2. Beyoncé - All Night
Of the many (and I mean many) showstopping moments on Beyoncé's monumental, career-defining Lemonade, there are some obvious standouts. The overtly political and controversial "Formation," "Sorry" and its bouncing. detached hostility, and of course, the seemingly stream-of-consciousness peculiarities and idiosyncrasies of the tinkling "Hold Up." But it's "All Night" that my mind (no, my heart) goes to when I think of the project. In the end Lemonade is about forgiveness and "All Night" is the sterling beacon of grounded optimism the album needs to succeed. Multi-faceted in approach, Lemonade turns what could be a simple narrative about infidelity and weaves in an endless array of microcosms related to heritage, familial pathologies, black experience and most importantly, black womanhood and the emotional gauntlet black women are expected to endure in silence. It's heavy stuff for Beyoncé, and while I don't need to write any more on what's been exhaustively covered by many, I still can work myself into tears thinking about the powerful denouement that leads into the conclusion. Grandmother, the alchemist. You spun gold out of this hard life. Conjured beauty from the things left behind. Found healing where it did not live. Discovered the antidote in your own kitchen. Broke the curse with your own two hands.

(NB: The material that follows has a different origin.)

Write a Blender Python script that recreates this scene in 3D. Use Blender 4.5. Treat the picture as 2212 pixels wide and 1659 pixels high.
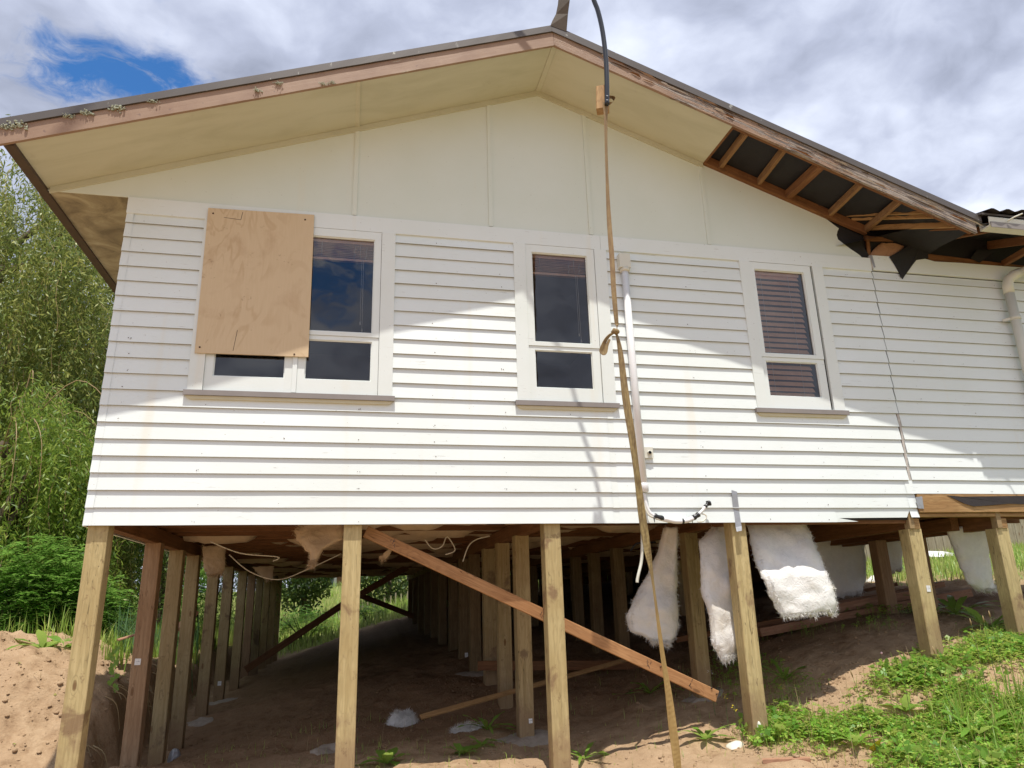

There's a lot of emotion to absorb from track 1 to 11 and "All Night" is the much-needed release, a stunningly beautiful declaration of love and forgiveness that mends fences and moves courageously forward on leaps of faith and foundations of love built up over time like a fortress. Armed with a "Spottieottiedopaliscious" horn sample, soaring strings and Bey's own songbird falsetto, "All Night" is unapologetically bright, the song that helps transform what on the surface could have been a vanity project into something stunningly vital, complex, and powerful. You can feel the history in it. It may not be the most groundbreaking track on the album but it is unquestionably my favorite. The one that makes my heart swell. "How I've missed you, my love"Â
1. Mitski - Your Best American Girl
The best song of the year is a cultural and ideological battle over parenting styles! That's simplifying "Your Best American Girl" of course, a track that a clickbait-y site like Vox could reasonably deem "an intersectional pop song." So much of "Puberty 2" is fraught with anxiety, doubt and the constant struggle to just be comfortable with simply being, but it's on "Your Best American Girl" that Mitski illuminates a narrative deeply personal to her own half-Japanese upbringing and manages to craft something universal in its own threadbare honesty and pragmatic acceptance of how the harsh realities of identity politics trickle down into unexpected places. Ultimately, Mitski comes to a realization. The gently strummed verses are all wistful noodling and "what if" daydreaming only to be interrupted by the fuzz-rock distortion of a monster chorus where the true epiphany occurs; "Your mother wouldn't approve/ of how my mother raised me/ but I do/ I finally do." In dramatic terms, it's a reclamation of self, a carefully considered conclusion that makes peace with things that can't be changed, conformed or compromised. On a more base level, it's just one hell of a kiss-off, one that wrings a snarling feedback-filled hook for all its worth and then quietly leaves it lingering with a stiff upper lip. A powerful statement of being and my favorite song of the year.